Pulling out of the cracked, too steep for grandma driveway, a discreet wave surges through my being and emulates through a wiggle of my fingertips.
A twist suddenly wrenches within my chest, a feeling felt through every goodbye, as home in Minnesota quickly becomes a place far far away in just two days time.
Rising into junior year I can only feel trembles of excitement roll through me.
The common rejoice sends a cooling relief through my jitters as I breathe out and thank the heavens above its not yet my senior year.
Cramped in the jump seat of my dad's new F150, my limbs begin to go numb in anticipation--and claustrophobia--as the hours between me and my beloved gem of a college town start to narrow in.
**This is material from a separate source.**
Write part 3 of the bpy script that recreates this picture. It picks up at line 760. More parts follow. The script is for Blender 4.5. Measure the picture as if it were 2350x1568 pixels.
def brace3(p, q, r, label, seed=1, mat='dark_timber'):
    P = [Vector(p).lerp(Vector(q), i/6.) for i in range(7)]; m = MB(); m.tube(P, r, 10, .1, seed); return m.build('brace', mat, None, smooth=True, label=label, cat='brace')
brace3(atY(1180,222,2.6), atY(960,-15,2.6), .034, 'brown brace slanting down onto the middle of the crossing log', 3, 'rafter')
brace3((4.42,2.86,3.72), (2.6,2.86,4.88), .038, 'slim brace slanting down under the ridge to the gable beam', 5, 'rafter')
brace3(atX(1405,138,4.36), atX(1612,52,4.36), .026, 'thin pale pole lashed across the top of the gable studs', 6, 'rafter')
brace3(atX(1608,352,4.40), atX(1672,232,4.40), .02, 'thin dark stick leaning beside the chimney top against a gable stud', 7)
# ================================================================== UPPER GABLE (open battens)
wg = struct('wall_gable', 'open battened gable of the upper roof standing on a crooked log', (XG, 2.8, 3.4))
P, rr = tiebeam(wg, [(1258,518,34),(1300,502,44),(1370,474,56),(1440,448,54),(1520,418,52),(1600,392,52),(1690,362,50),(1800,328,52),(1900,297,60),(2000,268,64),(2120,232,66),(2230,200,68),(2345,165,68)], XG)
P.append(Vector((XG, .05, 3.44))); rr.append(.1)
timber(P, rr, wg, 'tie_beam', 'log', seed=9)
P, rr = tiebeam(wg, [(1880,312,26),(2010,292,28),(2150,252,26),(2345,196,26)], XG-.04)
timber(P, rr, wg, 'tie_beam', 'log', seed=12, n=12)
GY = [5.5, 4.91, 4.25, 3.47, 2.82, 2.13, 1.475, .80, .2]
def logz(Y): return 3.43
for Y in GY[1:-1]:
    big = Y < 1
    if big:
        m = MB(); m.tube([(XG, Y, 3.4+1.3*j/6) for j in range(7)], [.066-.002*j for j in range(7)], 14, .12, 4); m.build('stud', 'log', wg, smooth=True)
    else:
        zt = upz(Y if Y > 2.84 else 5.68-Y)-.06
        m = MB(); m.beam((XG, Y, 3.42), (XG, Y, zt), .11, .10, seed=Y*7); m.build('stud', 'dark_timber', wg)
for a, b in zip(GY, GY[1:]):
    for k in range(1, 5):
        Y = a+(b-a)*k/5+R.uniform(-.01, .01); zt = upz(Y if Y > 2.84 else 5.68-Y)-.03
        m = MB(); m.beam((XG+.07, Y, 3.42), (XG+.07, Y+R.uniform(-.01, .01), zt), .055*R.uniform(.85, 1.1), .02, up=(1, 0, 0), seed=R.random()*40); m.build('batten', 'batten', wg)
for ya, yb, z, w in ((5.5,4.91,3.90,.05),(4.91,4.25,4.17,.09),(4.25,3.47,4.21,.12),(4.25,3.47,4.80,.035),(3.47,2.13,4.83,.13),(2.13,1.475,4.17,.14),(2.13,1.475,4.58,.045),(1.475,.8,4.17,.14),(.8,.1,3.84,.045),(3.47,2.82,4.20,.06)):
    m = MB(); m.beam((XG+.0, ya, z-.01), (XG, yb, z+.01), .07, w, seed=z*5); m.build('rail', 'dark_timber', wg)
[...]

The drive from Minnesota to Ohio is one that takes the utmost endurance... for my parents. I, as you can imagine, only endure part of their epic journey, as I'm being dropped off one way on their 26 hour round trip.
With mom behind the wheel and dad taking a snooze in the farthest reclined setting in the passenger seat, me and myself are left to journey in the back with my pet cacti and a few bags of white cheddar popcorn.
It's not like it's a very scenic route, our journey "cross-country". A whole lot of corn, wheat and vacant farmland whispered with unwelcome smells of sweet manure occupy the leather bound seats within our beast of a vehicle.
Unable to be trusted behind the wheel, I'm left with fuzzy memories of old car trips. Ones that my parents--bless their souls-- decided to take when my siblings and I were still toddlers.
They were trips filled with "Tarzan," "Lion King" and a plethora of other Disney soundtracks. Trips filled with "RubberNeckers," "I Spy" and "Harry Potter" books on tape. Trips where I traveled like royalty in my tan, velvety car seat towering above my elder siblings with admittedly a smug smile plastered upon my face.
Now as we drive a splattering of comments are made about some billboard here, or a herd of cows over there. Do we simply grow out of the need to be entertained at all times? Or does our spark for silliness dim with every year we add to our ticking time clock?
Either way, I miss Tarzan. I miss Baloo from the Jungle book and feeling the ultimate oblivious joy as I pretend to know all the words to the songs I've demanded my parents keep on repeat until I say otherwise.
I miss pretending my imaginary boy band would back me up as I sang my heart out in my karaoke kit with nothin' but a hand as a make-do microphone.
I suppose as I enter my junior year I'm going in to seek out the light. Seek out the things I suppress when stressors of life cloud my vision of the spark within us we dim so frequently.